Identify Your Dead Time
Dead time is time that currently feels unproductive: waiting rooms, commutes, lunch breaks, the first few minutes in bed. These moments are perfect reading windows. Consider where yours are:
- Morning routine: Read while drinking your first coffee.
- Commute: Audiobooks or e-readers work well in transit.
- Lunch: Even 15 focused minutes adds up to over 90 hours of reading per year.
- Before sleep: A consistent pre-sleep reading window is one of the most effective habits for regular readers.
Make Books Physically Accessible
You read what is in front of you. If your book is on a shelf in another room, you won't pick it up when you have five spare minutes. Try these placement strategies:
- Keep a book on your kitchen table, nightstand, and bathroom.
- Always have a book (or e-reader) in your bag.
- Use your phone's lock screen to remind you — or replace idle scrolling with your e-reader app.
Stop Forcing Yourself to Finish Bad Books
One of the biggest reading habit killers is the sunk-cost fallacy applied to books. If a book isn't working for you at the halfway point, give yourself permission to stop. Life is too short and your reading list is too long.

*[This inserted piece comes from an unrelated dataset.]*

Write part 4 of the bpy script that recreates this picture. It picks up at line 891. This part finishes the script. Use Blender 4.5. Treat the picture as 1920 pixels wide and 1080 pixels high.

Moving on to a book you're genuinely excited about does more for your reading habit than grinding through one you dislike.
Track Your Reading Without Obsessing Over It
Keeping a simple reading log — a notebook, a spreadsheet, or an app like Goodreads — gives you a sense of progress and satisfaction. However, be careful not to let tracking become a source of anxiety. The goal is to enjoy books, not to hit a quota.
A Note on Rereading
Rereading beloved books is not "cheating." It deepens understanding, provides comfort, and can count proudly toward any reading goal. Some books deserve to be read multiple times across different stages of life.
The Compound Effect of Daily Reading
Reading just 20 minutes a day at an average pace puts you on track to finish a substantial number of books per year. The exact number doesn't matter — what matters is that consistent, daily reading transforms your thinking, vocabulary, empathy, and knowledge in ways that no other single habit can match. Start today, start small, and let the habit build itself.